— INSTRUCTIONS TO FOLLOW —
In the lines below, find the one that contains "0.85, noise=0.05, nscale=60)" and write it out exactly, along with every line that follows it.

[Entries with scene source code]

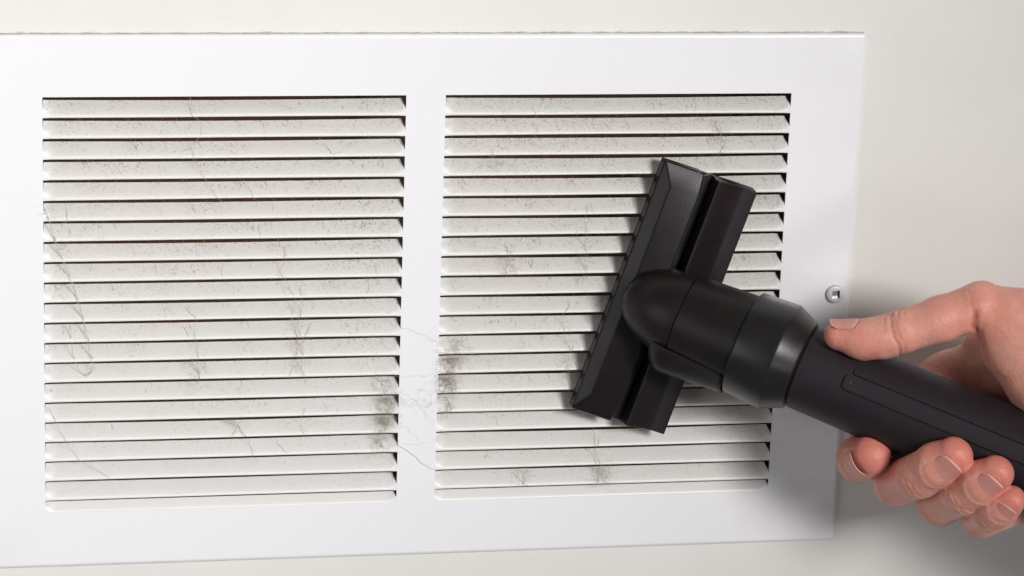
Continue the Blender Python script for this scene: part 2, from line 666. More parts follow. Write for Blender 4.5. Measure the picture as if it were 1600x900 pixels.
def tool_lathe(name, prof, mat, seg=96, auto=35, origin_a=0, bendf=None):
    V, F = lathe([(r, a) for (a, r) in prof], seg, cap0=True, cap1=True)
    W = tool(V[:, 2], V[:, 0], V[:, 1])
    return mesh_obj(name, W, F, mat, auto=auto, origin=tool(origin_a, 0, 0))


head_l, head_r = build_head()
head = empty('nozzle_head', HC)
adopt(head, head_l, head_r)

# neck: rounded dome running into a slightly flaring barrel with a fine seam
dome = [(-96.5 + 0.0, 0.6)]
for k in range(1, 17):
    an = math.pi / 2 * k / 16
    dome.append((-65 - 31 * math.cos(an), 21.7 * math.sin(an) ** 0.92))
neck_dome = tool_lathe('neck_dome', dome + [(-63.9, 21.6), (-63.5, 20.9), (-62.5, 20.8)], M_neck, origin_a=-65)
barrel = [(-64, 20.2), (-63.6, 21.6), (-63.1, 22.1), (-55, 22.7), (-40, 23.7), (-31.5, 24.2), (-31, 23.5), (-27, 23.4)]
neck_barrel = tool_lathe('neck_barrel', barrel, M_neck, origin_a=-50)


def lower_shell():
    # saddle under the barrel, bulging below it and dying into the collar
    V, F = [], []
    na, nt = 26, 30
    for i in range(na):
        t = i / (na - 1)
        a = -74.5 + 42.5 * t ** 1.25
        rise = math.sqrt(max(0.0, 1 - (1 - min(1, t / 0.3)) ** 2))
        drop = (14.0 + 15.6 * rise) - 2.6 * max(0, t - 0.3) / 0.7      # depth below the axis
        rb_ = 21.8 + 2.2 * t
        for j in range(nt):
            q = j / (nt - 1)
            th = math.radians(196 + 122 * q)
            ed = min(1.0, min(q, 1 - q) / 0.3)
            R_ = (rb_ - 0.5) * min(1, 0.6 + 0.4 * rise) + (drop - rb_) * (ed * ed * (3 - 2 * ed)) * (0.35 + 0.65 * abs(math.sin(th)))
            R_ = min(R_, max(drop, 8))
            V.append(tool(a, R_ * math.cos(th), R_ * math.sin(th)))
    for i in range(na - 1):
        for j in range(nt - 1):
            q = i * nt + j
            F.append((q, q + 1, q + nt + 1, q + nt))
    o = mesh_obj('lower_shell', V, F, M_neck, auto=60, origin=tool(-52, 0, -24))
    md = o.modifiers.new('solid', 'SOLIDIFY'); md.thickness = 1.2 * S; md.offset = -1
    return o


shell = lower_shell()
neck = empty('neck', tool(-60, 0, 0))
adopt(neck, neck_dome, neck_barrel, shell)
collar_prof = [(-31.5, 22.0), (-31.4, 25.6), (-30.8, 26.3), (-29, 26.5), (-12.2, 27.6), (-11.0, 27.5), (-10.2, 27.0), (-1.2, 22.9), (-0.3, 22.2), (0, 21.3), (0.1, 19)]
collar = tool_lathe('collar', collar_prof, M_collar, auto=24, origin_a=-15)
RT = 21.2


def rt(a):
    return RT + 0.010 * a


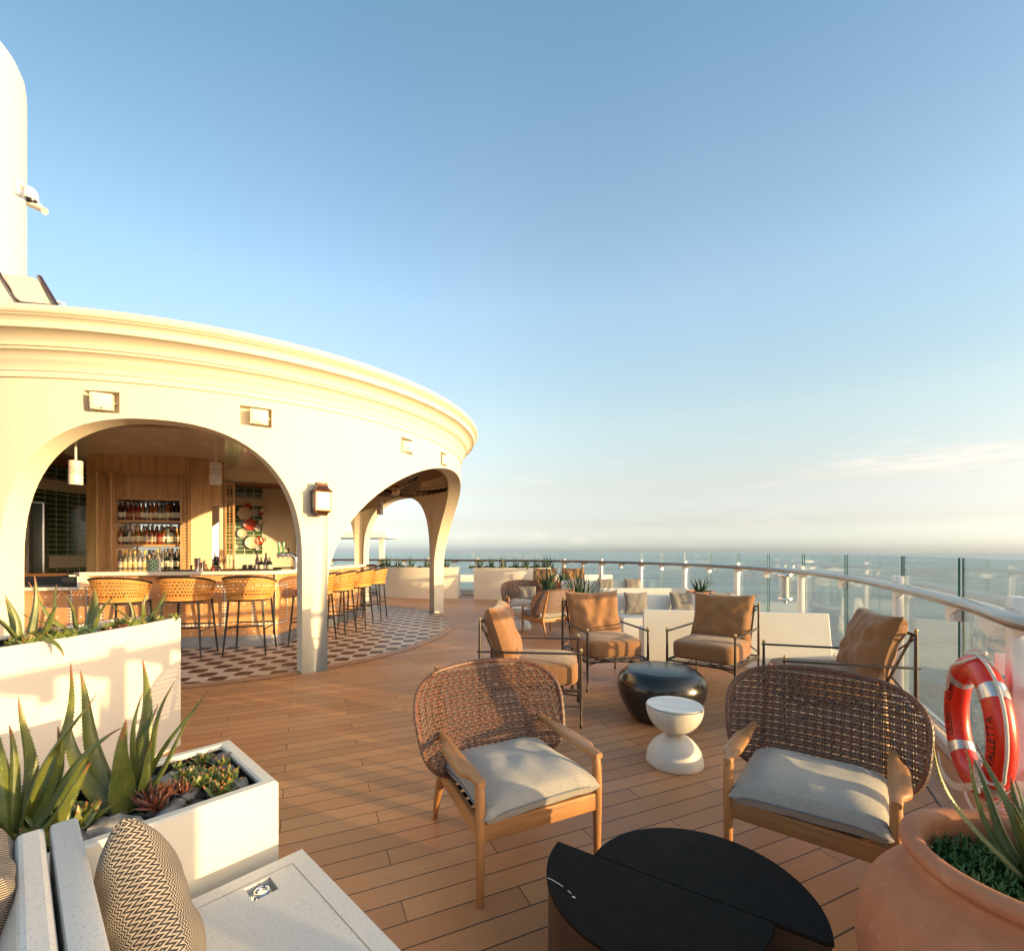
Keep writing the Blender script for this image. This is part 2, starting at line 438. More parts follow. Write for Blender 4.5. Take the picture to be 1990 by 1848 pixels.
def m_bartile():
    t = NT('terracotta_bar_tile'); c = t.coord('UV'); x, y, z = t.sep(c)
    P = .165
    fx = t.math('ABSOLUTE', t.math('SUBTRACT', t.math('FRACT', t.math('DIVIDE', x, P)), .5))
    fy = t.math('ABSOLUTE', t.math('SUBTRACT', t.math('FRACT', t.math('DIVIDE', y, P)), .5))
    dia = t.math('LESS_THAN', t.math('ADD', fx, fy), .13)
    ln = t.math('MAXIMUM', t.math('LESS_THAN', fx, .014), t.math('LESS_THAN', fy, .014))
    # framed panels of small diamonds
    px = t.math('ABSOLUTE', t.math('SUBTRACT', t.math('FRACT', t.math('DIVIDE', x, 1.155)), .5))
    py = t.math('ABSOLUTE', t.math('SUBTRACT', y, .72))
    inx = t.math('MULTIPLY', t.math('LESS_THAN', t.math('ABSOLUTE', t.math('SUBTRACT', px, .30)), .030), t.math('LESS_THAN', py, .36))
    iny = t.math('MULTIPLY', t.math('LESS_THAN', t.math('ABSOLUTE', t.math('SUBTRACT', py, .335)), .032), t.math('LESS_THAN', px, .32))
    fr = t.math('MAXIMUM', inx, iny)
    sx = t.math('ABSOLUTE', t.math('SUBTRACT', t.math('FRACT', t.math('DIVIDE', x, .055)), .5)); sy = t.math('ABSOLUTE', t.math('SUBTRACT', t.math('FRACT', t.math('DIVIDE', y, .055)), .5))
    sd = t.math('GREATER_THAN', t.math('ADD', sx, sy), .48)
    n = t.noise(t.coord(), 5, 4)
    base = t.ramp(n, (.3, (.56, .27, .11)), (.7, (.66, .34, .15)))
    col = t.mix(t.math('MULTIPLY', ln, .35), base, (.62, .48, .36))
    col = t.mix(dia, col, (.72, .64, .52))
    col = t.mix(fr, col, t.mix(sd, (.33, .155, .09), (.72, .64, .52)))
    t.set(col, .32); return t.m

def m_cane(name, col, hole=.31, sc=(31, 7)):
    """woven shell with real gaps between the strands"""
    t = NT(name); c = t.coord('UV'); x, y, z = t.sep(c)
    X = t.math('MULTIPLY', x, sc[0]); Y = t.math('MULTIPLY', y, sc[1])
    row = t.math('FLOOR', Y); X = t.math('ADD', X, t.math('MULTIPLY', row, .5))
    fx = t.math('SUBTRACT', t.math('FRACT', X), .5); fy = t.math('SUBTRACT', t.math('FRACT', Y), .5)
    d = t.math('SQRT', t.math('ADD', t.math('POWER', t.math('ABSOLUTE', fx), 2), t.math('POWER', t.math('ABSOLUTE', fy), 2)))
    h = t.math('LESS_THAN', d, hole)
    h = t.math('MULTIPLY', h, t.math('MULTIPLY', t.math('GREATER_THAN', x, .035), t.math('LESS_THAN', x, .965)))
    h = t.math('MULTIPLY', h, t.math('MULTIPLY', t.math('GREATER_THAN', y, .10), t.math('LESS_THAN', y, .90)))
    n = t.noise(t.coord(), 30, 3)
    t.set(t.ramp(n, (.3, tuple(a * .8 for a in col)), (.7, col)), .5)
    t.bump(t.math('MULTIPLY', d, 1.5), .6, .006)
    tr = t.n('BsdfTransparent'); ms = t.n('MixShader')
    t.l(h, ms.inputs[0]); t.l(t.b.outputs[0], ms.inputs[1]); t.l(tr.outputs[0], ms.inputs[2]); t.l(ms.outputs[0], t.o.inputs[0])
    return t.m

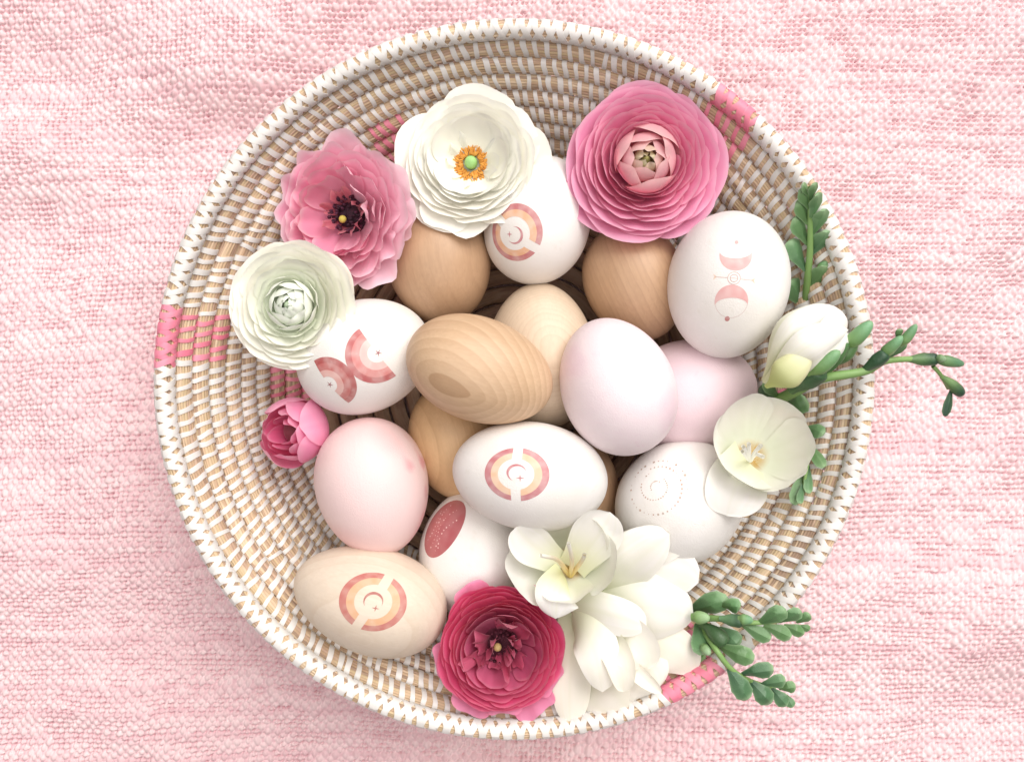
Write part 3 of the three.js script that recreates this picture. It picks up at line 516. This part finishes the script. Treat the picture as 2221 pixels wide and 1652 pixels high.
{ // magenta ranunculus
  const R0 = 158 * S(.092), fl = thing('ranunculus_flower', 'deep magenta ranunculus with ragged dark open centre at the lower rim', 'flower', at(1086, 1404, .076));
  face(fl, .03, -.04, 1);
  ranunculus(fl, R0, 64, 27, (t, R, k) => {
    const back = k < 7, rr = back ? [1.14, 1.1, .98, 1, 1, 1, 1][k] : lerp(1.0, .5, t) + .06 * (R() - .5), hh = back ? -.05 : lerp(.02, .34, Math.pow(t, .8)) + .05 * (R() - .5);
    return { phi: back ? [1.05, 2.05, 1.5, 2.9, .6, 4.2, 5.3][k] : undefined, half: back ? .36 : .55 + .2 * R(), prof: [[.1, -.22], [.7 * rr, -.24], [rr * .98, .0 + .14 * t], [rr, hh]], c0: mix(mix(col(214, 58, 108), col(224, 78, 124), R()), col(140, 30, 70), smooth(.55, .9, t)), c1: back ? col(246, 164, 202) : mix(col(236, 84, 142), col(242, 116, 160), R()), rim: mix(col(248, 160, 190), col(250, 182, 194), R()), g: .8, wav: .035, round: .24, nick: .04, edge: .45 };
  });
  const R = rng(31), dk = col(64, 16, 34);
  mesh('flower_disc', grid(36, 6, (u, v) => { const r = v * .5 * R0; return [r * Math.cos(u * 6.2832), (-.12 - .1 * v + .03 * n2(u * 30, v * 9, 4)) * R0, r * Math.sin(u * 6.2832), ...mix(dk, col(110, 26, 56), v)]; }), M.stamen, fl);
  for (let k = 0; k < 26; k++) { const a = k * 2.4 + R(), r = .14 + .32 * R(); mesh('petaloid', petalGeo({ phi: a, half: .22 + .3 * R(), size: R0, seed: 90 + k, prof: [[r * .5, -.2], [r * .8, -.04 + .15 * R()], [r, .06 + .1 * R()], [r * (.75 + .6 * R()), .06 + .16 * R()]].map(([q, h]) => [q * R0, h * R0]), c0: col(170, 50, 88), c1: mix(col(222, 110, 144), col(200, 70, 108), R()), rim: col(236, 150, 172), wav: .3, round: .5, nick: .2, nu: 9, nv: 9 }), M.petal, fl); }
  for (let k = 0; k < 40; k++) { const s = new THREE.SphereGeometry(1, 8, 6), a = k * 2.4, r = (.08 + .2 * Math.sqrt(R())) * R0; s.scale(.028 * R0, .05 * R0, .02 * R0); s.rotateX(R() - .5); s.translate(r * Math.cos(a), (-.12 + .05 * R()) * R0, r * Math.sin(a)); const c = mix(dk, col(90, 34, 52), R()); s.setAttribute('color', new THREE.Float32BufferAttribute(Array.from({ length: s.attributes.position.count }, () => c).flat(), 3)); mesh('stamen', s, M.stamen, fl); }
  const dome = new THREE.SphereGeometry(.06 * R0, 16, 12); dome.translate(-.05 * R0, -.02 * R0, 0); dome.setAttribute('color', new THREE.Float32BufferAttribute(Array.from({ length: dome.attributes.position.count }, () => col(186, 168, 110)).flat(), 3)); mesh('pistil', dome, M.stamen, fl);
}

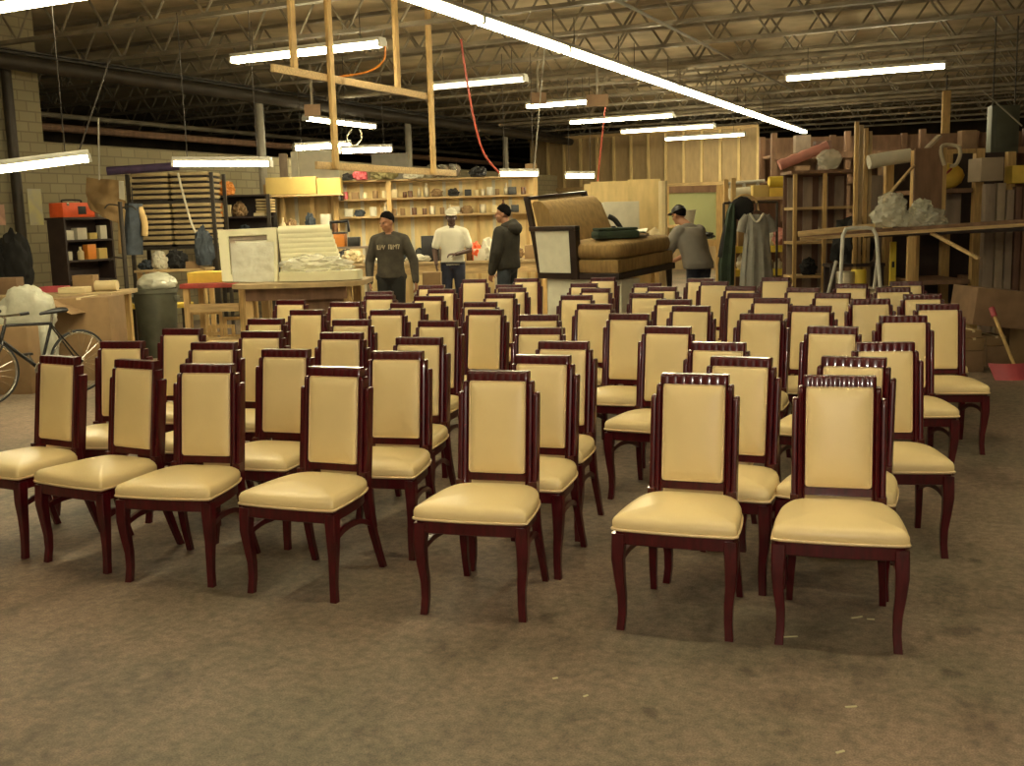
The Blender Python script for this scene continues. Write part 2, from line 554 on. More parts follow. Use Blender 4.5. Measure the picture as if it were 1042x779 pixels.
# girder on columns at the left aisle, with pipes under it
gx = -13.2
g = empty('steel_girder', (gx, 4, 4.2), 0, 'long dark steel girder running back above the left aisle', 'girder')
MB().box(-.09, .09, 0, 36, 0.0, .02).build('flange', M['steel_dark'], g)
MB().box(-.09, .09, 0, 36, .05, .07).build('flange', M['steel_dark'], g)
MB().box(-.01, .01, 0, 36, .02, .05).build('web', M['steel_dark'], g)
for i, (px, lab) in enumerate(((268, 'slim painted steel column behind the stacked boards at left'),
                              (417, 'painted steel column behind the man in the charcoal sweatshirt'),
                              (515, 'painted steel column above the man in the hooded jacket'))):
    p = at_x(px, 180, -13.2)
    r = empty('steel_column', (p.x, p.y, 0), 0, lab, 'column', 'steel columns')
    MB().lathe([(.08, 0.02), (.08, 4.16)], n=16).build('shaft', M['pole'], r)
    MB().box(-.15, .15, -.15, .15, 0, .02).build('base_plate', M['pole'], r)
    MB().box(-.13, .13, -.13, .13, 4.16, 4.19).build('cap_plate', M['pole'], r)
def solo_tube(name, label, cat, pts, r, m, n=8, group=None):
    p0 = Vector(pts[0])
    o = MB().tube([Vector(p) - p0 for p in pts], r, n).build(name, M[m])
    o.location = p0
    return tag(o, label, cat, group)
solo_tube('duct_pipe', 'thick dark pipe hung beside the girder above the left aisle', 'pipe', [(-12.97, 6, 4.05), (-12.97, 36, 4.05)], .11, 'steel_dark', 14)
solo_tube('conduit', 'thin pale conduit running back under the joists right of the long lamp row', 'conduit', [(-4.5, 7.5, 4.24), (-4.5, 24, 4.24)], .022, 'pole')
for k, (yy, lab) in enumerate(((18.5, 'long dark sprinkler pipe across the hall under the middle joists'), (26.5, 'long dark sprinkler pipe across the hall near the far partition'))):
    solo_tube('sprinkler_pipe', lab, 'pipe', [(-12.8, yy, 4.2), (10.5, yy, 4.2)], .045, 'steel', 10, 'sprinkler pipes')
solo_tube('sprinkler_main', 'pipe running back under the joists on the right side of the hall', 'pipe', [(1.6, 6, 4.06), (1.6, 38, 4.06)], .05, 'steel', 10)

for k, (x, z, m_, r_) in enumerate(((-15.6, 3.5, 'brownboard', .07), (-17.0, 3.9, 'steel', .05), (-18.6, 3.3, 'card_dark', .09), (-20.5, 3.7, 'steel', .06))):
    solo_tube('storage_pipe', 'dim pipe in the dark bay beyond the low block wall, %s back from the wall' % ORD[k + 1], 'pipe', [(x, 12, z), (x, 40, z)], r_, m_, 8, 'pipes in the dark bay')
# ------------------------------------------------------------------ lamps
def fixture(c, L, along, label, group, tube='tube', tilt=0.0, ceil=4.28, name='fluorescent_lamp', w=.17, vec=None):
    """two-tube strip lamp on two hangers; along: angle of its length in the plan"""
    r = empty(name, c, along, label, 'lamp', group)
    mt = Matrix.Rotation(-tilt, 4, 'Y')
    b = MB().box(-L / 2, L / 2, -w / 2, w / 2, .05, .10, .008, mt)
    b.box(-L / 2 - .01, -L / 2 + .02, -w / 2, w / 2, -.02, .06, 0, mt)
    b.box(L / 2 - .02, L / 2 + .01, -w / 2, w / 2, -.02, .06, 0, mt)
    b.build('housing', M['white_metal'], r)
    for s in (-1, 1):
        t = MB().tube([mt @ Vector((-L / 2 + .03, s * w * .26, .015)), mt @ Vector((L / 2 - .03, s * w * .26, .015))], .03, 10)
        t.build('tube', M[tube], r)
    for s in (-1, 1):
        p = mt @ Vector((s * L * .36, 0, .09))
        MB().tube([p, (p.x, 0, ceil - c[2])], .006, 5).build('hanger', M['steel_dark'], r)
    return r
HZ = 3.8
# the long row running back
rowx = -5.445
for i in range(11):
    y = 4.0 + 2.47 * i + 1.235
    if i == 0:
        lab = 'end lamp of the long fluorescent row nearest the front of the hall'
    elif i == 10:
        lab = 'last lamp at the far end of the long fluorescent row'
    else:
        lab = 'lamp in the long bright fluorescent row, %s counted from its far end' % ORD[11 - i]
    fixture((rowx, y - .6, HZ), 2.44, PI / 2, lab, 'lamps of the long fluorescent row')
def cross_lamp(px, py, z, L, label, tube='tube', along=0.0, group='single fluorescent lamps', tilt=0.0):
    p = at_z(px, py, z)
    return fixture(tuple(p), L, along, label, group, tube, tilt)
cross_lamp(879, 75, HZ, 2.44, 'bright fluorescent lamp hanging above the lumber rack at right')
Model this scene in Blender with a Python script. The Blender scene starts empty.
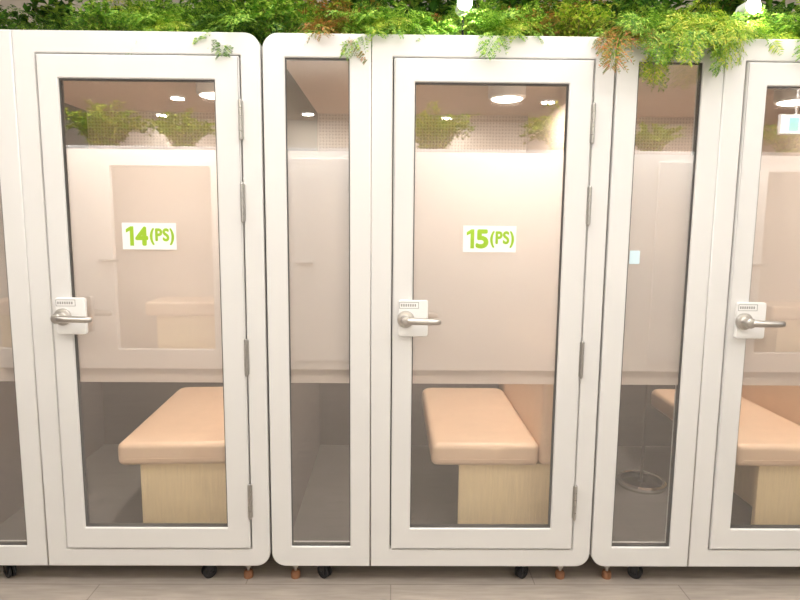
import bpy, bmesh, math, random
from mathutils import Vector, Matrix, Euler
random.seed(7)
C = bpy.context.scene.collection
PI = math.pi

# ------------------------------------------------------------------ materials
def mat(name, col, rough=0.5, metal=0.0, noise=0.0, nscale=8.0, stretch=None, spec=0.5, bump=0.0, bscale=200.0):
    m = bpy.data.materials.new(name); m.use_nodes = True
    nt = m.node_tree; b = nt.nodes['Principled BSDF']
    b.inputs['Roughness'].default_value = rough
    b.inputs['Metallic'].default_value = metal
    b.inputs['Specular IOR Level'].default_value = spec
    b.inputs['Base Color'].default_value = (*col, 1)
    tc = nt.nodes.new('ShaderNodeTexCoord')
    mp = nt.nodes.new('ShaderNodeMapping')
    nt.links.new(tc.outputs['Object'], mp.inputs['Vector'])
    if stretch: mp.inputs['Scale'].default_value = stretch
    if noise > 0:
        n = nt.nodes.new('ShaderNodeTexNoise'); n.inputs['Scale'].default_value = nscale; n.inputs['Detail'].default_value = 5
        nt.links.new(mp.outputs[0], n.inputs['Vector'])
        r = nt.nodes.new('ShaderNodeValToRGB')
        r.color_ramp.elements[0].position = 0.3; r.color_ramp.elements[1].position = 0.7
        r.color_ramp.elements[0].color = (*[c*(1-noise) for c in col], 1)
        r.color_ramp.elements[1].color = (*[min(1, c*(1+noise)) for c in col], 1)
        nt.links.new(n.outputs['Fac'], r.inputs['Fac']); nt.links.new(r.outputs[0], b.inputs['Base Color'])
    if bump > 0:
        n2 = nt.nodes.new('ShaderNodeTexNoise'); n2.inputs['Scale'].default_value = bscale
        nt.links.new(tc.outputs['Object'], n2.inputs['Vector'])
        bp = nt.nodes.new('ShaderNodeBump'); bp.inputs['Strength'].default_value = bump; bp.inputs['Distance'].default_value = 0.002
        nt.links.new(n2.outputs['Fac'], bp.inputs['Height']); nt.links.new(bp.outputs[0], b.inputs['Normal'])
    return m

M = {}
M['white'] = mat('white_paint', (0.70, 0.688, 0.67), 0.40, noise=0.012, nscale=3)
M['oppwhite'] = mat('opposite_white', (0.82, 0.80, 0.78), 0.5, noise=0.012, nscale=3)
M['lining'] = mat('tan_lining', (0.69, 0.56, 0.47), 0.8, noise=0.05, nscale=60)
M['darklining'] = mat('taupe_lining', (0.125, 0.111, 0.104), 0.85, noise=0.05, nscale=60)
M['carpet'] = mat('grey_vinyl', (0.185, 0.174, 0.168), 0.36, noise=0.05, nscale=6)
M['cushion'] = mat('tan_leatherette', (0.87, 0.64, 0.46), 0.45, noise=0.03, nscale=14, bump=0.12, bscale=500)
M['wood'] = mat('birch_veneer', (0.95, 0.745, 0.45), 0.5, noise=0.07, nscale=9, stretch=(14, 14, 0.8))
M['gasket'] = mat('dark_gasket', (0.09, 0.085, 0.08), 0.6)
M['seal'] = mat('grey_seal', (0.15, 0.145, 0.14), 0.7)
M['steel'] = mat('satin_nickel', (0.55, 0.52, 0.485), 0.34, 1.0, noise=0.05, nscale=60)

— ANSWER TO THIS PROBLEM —
M['darklining'] = mat('taupe_lining', (0.125, 0.111, 0.104), 0.85, noise=0.05, nscale=60)
M['carpet'] = mat('grey_vinyl', (0.185, 0.174, 0.168), 0.36, noise=0.05, nscale=6)
M['cushion'] = mat('tan_leatherette', (0.87, 0.64, 0.46), 0.45, noise=0.03, nscale=14, bump=0.12, bscale=500)
M['wood'] = mat('birch_veneer', (0.95, 0.745, 0.45), 0.5, noise=0.07, nscale=9, stretch=(14, 14, 0.8))
M['gasket'] = mat('dark_gasket', (0.09, 0.085, 0.08), 0.6)
M['seal'] = mat('grey_seal', (0.15, 0.145, 0.14), 0.7)
M['steel'] = mat('satin_nickel', (0.55, 0.52, 0.485), 0.34, 1.0, noise=0.05, nscale=60)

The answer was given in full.